— Start of RECORDED DATA —

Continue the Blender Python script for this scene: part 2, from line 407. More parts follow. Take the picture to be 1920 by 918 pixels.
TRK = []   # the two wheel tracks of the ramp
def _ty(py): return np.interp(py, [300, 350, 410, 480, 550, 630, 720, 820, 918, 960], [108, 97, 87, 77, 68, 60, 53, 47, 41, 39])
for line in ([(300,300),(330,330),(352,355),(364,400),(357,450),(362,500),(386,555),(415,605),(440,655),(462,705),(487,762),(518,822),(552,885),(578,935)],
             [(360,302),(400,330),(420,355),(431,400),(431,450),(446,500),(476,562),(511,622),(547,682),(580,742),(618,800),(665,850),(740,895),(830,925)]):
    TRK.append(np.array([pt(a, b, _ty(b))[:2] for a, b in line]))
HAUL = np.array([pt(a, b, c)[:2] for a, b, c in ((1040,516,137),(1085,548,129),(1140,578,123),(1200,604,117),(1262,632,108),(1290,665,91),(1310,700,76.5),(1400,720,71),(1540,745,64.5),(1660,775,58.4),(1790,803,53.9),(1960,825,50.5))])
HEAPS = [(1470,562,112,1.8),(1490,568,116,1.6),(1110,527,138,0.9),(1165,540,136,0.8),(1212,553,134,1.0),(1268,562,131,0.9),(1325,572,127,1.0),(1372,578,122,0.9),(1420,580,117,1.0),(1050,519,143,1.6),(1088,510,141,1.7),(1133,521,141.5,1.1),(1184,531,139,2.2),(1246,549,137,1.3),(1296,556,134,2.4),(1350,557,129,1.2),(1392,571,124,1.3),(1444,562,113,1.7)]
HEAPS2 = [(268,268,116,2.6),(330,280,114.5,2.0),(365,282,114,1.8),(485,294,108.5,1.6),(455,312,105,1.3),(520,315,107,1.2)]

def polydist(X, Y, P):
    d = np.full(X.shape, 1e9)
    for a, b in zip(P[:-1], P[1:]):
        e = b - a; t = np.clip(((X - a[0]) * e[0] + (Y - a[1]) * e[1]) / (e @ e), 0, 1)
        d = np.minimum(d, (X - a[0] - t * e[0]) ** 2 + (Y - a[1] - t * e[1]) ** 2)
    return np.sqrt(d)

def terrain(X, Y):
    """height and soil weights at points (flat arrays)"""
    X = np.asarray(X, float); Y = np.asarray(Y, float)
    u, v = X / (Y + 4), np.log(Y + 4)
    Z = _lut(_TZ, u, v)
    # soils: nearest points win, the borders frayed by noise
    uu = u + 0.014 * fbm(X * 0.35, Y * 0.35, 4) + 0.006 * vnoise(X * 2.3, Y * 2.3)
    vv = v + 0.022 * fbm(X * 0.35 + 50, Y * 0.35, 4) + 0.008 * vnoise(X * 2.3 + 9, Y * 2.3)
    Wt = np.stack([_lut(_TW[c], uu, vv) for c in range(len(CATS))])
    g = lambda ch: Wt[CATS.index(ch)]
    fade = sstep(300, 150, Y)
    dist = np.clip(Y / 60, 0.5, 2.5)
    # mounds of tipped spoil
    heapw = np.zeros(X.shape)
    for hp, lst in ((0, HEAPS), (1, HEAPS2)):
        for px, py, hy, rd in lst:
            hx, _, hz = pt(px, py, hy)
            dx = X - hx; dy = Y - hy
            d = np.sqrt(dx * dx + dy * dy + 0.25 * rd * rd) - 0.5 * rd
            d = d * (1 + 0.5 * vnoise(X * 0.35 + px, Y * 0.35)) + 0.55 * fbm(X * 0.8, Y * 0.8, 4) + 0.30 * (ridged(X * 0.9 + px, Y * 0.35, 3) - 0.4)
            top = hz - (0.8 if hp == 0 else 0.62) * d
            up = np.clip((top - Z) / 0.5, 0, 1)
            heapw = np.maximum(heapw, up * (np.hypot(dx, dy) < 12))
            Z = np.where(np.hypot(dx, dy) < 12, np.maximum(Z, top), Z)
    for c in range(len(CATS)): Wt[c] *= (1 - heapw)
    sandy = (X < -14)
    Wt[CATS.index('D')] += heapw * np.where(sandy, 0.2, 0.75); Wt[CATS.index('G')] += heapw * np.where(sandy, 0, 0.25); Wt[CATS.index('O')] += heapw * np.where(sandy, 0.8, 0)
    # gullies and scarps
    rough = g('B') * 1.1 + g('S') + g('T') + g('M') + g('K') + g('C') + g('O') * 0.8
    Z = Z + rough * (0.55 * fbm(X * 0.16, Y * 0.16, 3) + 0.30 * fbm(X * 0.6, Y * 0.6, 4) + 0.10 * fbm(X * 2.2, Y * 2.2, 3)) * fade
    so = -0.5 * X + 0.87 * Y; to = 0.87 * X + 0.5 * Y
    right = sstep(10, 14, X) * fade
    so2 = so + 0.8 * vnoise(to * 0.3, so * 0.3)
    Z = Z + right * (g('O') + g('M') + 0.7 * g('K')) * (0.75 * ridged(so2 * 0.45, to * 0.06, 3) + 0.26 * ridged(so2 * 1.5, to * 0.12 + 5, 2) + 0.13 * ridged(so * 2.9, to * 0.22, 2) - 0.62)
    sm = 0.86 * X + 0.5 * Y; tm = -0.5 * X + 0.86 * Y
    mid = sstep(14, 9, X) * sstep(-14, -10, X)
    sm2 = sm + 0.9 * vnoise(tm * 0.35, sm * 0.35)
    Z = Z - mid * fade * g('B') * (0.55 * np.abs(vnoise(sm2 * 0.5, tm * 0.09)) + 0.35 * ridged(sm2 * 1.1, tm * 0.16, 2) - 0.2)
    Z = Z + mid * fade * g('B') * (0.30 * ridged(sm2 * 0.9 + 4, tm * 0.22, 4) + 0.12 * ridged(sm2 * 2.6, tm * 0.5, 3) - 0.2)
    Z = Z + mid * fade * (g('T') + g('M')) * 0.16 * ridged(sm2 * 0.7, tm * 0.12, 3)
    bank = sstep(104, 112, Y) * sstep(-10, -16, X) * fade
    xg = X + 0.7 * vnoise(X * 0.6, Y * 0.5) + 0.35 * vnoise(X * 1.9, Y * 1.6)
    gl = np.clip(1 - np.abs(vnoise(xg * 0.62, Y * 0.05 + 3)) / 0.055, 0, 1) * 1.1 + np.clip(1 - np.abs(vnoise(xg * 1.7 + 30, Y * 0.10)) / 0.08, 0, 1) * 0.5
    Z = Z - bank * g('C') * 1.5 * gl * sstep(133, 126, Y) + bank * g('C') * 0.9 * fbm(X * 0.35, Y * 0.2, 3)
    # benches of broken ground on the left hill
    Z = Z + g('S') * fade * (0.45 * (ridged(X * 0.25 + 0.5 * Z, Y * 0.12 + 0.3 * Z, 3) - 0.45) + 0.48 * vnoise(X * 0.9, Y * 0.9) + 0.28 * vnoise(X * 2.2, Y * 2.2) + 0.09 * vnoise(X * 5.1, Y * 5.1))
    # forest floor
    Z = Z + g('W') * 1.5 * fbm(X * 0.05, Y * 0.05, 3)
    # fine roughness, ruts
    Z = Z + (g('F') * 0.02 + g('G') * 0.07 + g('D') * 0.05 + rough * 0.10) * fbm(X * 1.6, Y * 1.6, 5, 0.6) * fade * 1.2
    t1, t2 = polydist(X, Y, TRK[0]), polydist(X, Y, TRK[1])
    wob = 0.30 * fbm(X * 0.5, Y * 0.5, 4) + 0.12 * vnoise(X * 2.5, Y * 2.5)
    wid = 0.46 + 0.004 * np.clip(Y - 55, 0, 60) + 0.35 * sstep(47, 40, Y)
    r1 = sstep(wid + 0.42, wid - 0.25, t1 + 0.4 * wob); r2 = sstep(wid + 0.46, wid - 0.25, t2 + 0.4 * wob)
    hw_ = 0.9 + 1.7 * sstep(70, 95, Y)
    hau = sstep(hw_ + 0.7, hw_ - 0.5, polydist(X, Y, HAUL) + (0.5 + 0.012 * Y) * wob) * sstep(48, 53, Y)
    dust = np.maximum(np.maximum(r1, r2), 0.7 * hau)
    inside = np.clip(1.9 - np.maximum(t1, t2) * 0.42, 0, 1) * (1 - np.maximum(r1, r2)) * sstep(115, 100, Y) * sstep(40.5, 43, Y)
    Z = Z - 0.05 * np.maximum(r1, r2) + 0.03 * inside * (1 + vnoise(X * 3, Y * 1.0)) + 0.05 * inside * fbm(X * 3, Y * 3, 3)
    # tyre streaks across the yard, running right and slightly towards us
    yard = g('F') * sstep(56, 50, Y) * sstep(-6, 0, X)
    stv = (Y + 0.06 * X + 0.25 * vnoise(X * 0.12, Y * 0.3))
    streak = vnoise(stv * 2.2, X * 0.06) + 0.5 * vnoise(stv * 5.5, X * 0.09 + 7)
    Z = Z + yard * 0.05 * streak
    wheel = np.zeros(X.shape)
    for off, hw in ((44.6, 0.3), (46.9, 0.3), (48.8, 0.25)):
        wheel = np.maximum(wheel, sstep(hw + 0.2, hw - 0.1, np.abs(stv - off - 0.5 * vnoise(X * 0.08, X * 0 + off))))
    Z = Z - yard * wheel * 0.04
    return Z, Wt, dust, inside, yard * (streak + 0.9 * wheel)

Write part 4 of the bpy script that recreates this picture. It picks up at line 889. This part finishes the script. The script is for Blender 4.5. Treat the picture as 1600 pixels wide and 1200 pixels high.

— End of RECORDED DATA —

From the first line of the listing above to the line with "return np.sqrt(d)", please transcribe each line exactly, both ends included, and nothing beyond that.

_THE SOLUTION_.
Continue the Blender Python script for this scene: part 2, from line 407. More parts follow. Take the picture to be 1920 by 918 pixels.
TRK = []   # the two wheel tracks of the ramp
def _ty(py): return np.interp(py, [300, 350, 410, 480, 550, 630, 720, 820, 918, 960], [108, 97, 87, 77, 68, 60, 53, 47, 41, 39])
for line in ([(300,300),(330,330),(352,355),(364,400),(357,450),(362,500),(386,555),(415,605),(440,655),(462,705),(487,762),(518,822),(552,885),(578,935)],
             [(360,302),(400,330),(420,355),(431,400),(431,450),(446,500),(476,562),(511,622),(547,682),(580,742),(618,800),(665,850),(740,895),(830,925)]):
    TRK.append(np.array([pt(a, b, _ty(b))[:2] for a, b in line]))
HAUL = np.array([pt(a, b, c)[:2] for a, b, c in ((1040,516,137),(1085,548,129),(1140,578,123),(1200,604,117),(1262,632,108),(1290,665,91),(1310,700,76.5),(1400,720,71),(1540,745,64.5),(1660,775,58.4),(1790,803,53.9),(1960,825,50.5))])
HEAPS = [(1470,562,112,1.8),(1490,568,116,1.6),(1110,527,138,0.9),(1165,540,136,0.8),(1212,553,134,1.0),(1268,562,131,0.9),(1325,572,127,1.0),(1372,578,122,0.9),(1420,580,117,1.0),(1050,519,143,1.6),(1088,510,141,1.7),(1133,521,141.5,1.1),(1184,531,139,2.2),(1246,549,137,1.3),(1296,556,134,2.4),(1350,557,129,1.2),(1392,571,124,1.3),(1444,562,113,1.7)]
HEAPS2 = [(268,268,116,2.6),(330,280,114.5,2.0),(365,282,114,1.8),(485,294,108.5,1.6),(455,312,105,1.3),(520,315,107,1.2)]

def polydist(X, Y, P):
    d = np.full(X.shape, 1e9)
    for a, b in zip(P[:-1], P[1:]):
        e = b - a; t = np.clip(((X - a[0]) * e[0] + (Y - a[1]) * e[1]) / (e @ e), 0, 1)
        d = np.minimum(d, (X - a[0] - t * e[0]) ** 2 + (Y - a[1] - t * e[1]) ** 2)
    return np.sqrt(d)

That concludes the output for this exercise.